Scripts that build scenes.
____
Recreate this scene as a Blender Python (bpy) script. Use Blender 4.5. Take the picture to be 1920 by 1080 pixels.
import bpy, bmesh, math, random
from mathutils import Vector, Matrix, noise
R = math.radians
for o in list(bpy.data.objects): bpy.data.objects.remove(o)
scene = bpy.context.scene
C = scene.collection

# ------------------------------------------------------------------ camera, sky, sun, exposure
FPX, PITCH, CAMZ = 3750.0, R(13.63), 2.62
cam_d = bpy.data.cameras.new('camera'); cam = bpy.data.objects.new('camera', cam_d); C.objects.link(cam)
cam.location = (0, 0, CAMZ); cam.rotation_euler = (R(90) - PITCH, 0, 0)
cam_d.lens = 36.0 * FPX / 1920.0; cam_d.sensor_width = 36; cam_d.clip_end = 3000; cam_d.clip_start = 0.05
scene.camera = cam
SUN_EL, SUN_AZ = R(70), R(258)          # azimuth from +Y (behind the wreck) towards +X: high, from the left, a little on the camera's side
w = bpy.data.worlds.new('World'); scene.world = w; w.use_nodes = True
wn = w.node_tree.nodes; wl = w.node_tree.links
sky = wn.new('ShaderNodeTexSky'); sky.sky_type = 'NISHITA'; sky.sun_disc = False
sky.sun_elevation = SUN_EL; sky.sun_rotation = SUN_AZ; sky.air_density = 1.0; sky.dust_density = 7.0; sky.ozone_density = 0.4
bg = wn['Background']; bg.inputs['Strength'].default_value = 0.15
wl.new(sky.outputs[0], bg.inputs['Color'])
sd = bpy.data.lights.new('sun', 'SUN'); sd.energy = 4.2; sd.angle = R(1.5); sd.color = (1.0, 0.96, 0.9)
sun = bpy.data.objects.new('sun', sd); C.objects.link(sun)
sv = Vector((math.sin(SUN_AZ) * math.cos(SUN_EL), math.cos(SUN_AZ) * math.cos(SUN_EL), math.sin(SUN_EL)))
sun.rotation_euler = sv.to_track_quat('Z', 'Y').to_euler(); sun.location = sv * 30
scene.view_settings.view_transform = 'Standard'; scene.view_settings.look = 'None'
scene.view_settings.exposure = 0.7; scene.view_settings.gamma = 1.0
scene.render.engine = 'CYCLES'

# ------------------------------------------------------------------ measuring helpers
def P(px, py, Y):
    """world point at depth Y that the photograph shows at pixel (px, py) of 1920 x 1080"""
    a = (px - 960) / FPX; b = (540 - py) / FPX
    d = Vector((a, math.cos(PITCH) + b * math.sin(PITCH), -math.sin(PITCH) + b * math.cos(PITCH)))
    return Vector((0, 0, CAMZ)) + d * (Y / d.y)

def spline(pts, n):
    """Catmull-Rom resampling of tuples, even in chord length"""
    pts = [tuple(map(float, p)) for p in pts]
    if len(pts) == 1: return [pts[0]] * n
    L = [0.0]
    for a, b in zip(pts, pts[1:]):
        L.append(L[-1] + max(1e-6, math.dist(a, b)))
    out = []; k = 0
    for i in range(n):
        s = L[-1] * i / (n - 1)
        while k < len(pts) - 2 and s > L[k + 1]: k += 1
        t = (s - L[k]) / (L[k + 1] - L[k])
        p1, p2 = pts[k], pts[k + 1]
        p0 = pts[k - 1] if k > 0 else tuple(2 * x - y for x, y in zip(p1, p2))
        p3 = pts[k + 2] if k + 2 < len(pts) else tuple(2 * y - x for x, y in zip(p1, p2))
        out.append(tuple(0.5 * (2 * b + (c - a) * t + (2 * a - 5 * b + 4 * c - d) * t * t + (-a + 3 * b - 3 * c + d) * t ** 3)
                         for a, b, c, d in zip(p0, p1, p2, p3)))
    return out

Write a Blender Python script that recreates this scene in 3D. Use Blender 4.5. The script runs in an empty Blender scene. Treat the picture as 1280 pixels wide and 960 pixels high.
____
EXERCISE GOAL.
Output each record precisely as given.

REPLY TO THE TASK.
Recreate this scene as a Blender Python (bpy) script. Use Blender 4.5. Take the picture to be 1920 by 1080 pixels.
import bpy, bmesh, math, random
from mathutils import Vector, Matrix, noise
R = math.radians
for o in list(bpy.data.objects): bpy.data.objects.remove(o)
scene = bpy.context.scene
C = scene.collection

# ------------------------------------------------------------------ camera, sky, sun, exposure
FPX, PITCH, CAMZ = 3750.0, R(13.63), 2.62
cam_d = bpy.data.cameras.new('camera'); cam = bpy.data.objects.new('camera', cam_d); C.objects.link(cam)
cam.location = (0, 0, CAMZ); cam.rotation_euler = (R(90) - PITCH, 0, 0)
cam_d.lens = 36.0 * FPX / 1920.0; cam_d.sensor_width = 36; cam_d.clip_end = 3000; cam_d.clip_start = 0.05
scene.camera = cam
SUN_EL, SUN_AZ = R(70), R(258)          # azimuth from +Y (behind the wreck) towards +X: high, from the left, a little on the camera's side
w = bpy.data.worlds.new('World'); scene.world = w; w.use_nodes = True
wn = w.node_tree.nodes; wl = w.node_tree.links
sky = wn.new('ShaderNodeTexSky'); sky.sky_type = 'NISHITA'; sky.sun_disc = False
sky.sun_elevation = SUN_EL; sky.sun_rotation = SUN_AZ; sky.air_density = 1.0; sky.dust_density = 7.0; sky.ozone_density = 0.4
bg = wn['Background']; bg.inputs['Strength'].default_value = 0.15
wl.new(sky.outputs[0], bg.inputs['Color'])
sd = bpy.data.lights.new('sun', 'SUN'); sd.energy = 4.2; sd.angle = R(1.5); sd.color = (1.0, 0.96, 0.9)
sun = bpy.data.objects.new('sun', sd); C.objects.link(sun)
sv = Vector((math.sin(SUN_AZ) * math.cos(SUN_EL), math.cos(SUN_AZ) * math.cos(SUN_EL), math.sin(SUN_EL)))
sun.rotation_euler = sv.to_track_quat('Z', 'Y').to_euler(); sun.location = sv * 30
scene.view_settings.view_transform = 'Standard'; scene.view_settings.look = 'None'
scene.view_settings.exposure = 0.7; scene.view_settings.gamma = 1.0
scene.render.engine = 'CYCLES'

# ------------------------------------------------------------------ measuring helpers
def P(px, py, Y):
    """world point at depth Y that the photograph shows at pixel (px, py) of 1920 x 1080"""
    a = (px - 960) / FPX; b = (540 - py) / FPX
    d = Vector((a, math.cos(PITCH) + b * math.sin(PITCH), -math.sin(PITCH) + b * math.cos(PITCH)))
    return Vector((0, 0, CAMZ)) + d * (Y / d.y)

def spline(pts, n):
    """Catmull-Rom resampling of tuples, even in chord length"""
    pts = [tuple(map(float, p)) for p in pts]
    if len(pts) == 1: return [pts[0]] * n
    L = [0.0]
    for a, b in zip(pts, pts[1:]):
        L.append(L[-1] + max(1e-6, math.dist(a, b)))
    out = []; k = 0
    for i in range(n):
        s = L[-1] * i / (n - 1)
        while k < len(pts) - 2 and s > L[k + 1]: k += 1
        t = (s - L[k]) / (L[k + 1] - L[k])
        p1, p2 = pts[k], pts[k + 1]
        p0 = pts[k - 1] if k > 0 else tuple(2 * x - y for x, y in zip(p1, p2))
        p3 = pts[k + 2] if k + 2 < len(pts) else tuple(2 * y - x for x, y in zip(p1, p2))
        out.append(tuple(0.5 * (2 * b + (c - a) * t + (2 * a - 5 * b + 4 * c - d) * t * t + (-a + 3 * b - 3 * c + d) * t ** 3)
                         for a, b, c, d in zip(p0, p1, p2, p3)))
    return out

Write a Blender Python script that recreates this scene in 3D. Use Blender 4.5. The script runs in an empty Blender scene. Treat the picture as 1280 pixels wide and 960 pixels high.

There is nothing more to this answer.